The result was a pounds 41.8m pre-tax profit in 1996, versus a pounds 22.6m loss a year earlier, and a return to the dividend list for the first time in seven years.
Better still, the balance sheet, which had a deficit of pounds 356m on shareholders' funds in 1995, has been sorted out. Average net debt fell from pounds 125m to pounds 15m while interest cover is a comfortable 6.6 times.
True, Cordiant still has a long way to go to achieve its target of 10 per cent operating margins by the end of 1998. These currently stand at 6.4 per cent, compared with the double-digit margins chalked up by rivals such as Martin Sorrell's WPP.

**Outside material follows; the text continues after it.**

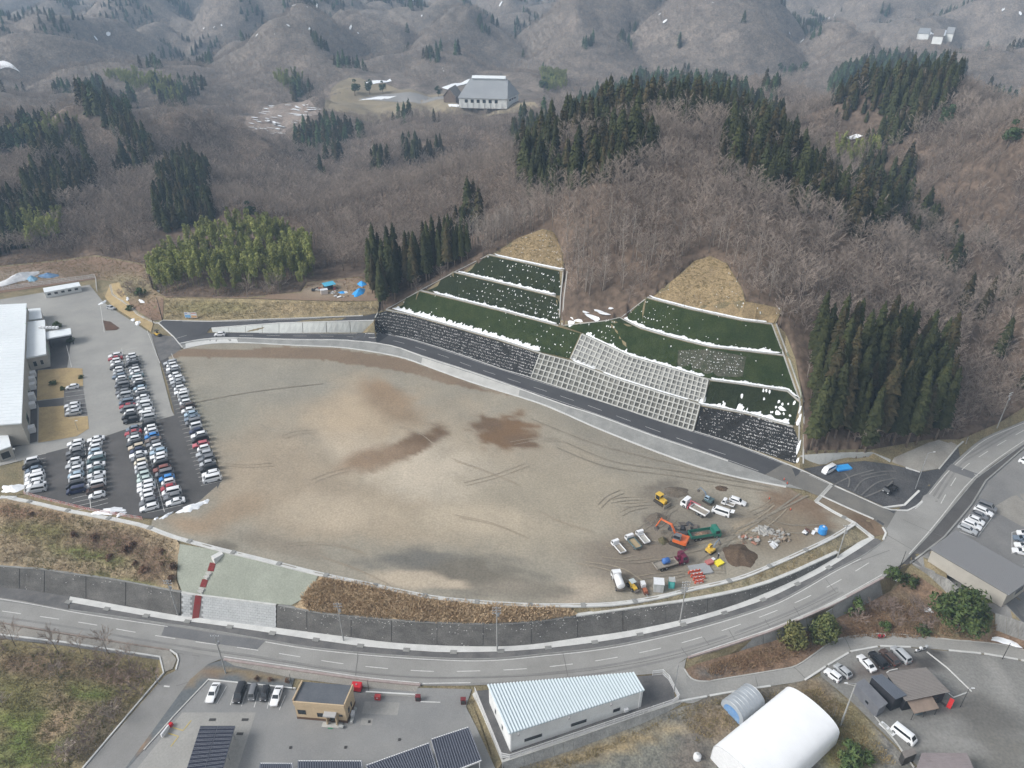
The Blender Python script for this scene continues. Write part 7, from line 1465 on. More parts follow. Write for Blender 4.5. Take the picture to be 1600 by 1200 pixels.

Given a fair wind, though, Mr Seelert should deliver on this promise as well. There is every reason to suppose revenue growth will at least match the industry average of 6 per cent. Assuming a stable exchange rate, profits and earnings in 1998 should double if the margin targets are met.
That would imply a prospective price/earnings ratio of just 10 with the shares at 113.5p, up 9.5p.
That looks good value, especially as Cordiant could always enhance shareholder value by spinning off Siegel & Gale, its US design and corporate identity arm, or even demerge the Saatchi & Saatchi advertising agency it still owns.